L’Allemagne a fait un pas supplémentaire vers la légalisation du cannabis à des fins récréatives avec l’adoption, ce mercredi 16 août en conseil des ministres, d’un projet de loi controversé encadrant achat et culture de cette plante psychoactive.
Nous reprenons la dépêche consacrée par l’AFP sur ce sujet que nous avons déjà évoqué pour nos lecteurs (voir 15 et 9 avril).
•• Le texte, qui doit encore être voté par le parlement dans les prochains mois, est présenté par le ministre de la Santé, Karl Lauterbach, comme la « meilleure tentative de légalisation du cannabis » parmi les dispositifs déjà en vigueur dans d’autres pays.
Il s’attaque à « trois problèmes jusqu’ici non résolus : la consommation croissante de cannabis, notamment chez les jeunes, la hausse de la criminalité liée à la drogue et un marché noir important », a-t-il affirmé, lors d’une conférence de presse à Berlin.
Selon les nouvelles règles, il sera possible à partir de 18 ans d’acheter et de posséder jusqu’à 25 grammes de cannabis et de cultiver jusqu’à trois plants de cannabis pour son propre usage.
L’Allemagne se dotera ainsi d’une des législations les plus libérales d’Europe, emboitant le pas à Malte et au Luxembourg, qui ont légalisé le cannabis récréatif respectivement en 2021 et en 2023. Aux Pays-Bas, l’un des pays pionniers de la libéralisation à travers ses célèbres coffee shops, la possession pour usage personnel n’est pas poursuivie jusqu’à 30 grammes.
La coalition du social-démocrate d’Olaf Scholz avec les Verts et les Libéraux a fait de cette légalisation contrôlée un des projets phare de son mandat, mais a dû édulcorer sa copie face aux réserves de l’Union européenne.
•• La nouvelle loi prévoit la création d’associations à but non lucratif dont les membres adultes – leur nombre est limité à 500 – pourront cultiver la plante pour leur seule consommation, sous la surveillance des pouvoirs publics.
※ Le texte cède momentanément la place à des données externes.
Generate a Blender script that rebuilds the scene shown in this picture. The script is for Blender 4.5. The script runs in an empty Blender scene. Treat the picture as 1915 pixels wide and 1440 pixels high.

Ces « Cannabis Social Club » – comme ils se sont baptisés eux-mêmes – auront une activité réglementée: ils ne pourront approvisionner que leurs membres et à raison de 25 grammes par jour avec un maximum de 50 grammes par mois. Pour les jeunes âgés de 18 à 21 ans, ce sera un peu moins : 30 grammes par mois. Ces clubs feront l’objet de contrôles par les pouvoirs publics.
Ces associations, estime M. Lauterbach, devraient demander une cotisation très faible à leurs membres qui se fourniraient en cannabis au prix de revient. Selon le site de la Fédération des « Cannabis Social Clubs », au moins 111 associations ont déjà été créées. Néanmoins, pour leur président, Steffen Geyer, la nouvelle législation est « trop compliquée ».
•• « Nous voulons que les consommateurs de cannabis soient mis sur un plan d’égalité avec les consommateurs d’alcool et de tabac », avait-il dit à l’AFP lors d’une manifestation samedi à Berlin.
La consommation de cannabis devra se faire à l’extérieur de ces clubs et sera interdite à moins de 200 mètres de ces clubs, des écoles, aires de jeux, terrains de sport et associations pour les jeunes.
Karl Lauterbach, médecin et père d’une adolescente, prévoit par ailleurs le lancement d’une grande campagne de sensibilisation à l’attention des jeunes sur les dangers du cannabis. « C’est un sujet jusqu’ici tabou », a-t-il dit. Or, pour « le cerveau des jeunes, qui continue de se transformer jusqu’à l’âge de 25 ans, la consommation régulière de cannabis peut entraîner des problèmes de concentration irréversibles et des psychoses », a-t-il mis en garde.
•• Son projet de loi n’a pas convaincu l’association des pédiatres en Allemagne, qui l’a condamné « fermement », estimant au contraire qu’il encouragerait la consommation de cannabis des jeunes.
Le ministre régional de la Santé de Bavière, Klaus Holetschek, du parti d’opposition conservateur CDU, a qualifié ces plans d’« irresponsables ». Des exemples venus de l’étranger ont montré que la libéralisation n’a pas fait grand-chose pour freiner le marché noir, a-t-il affirmé. Les syndicats de police et des juges jugent le dispositif « trop bureaucratique ».
Un deuxième volet de cette législation doit être présenté « dans la seconde moitié de l’année », selon M. Lauterbach.
Il s’agirait de tester dans certaines régions pilotes en Allemagne la production et le commerce de cannabis dans des magasins spécialisés, dans le cadre de licences accordées par les pouvoirs publics.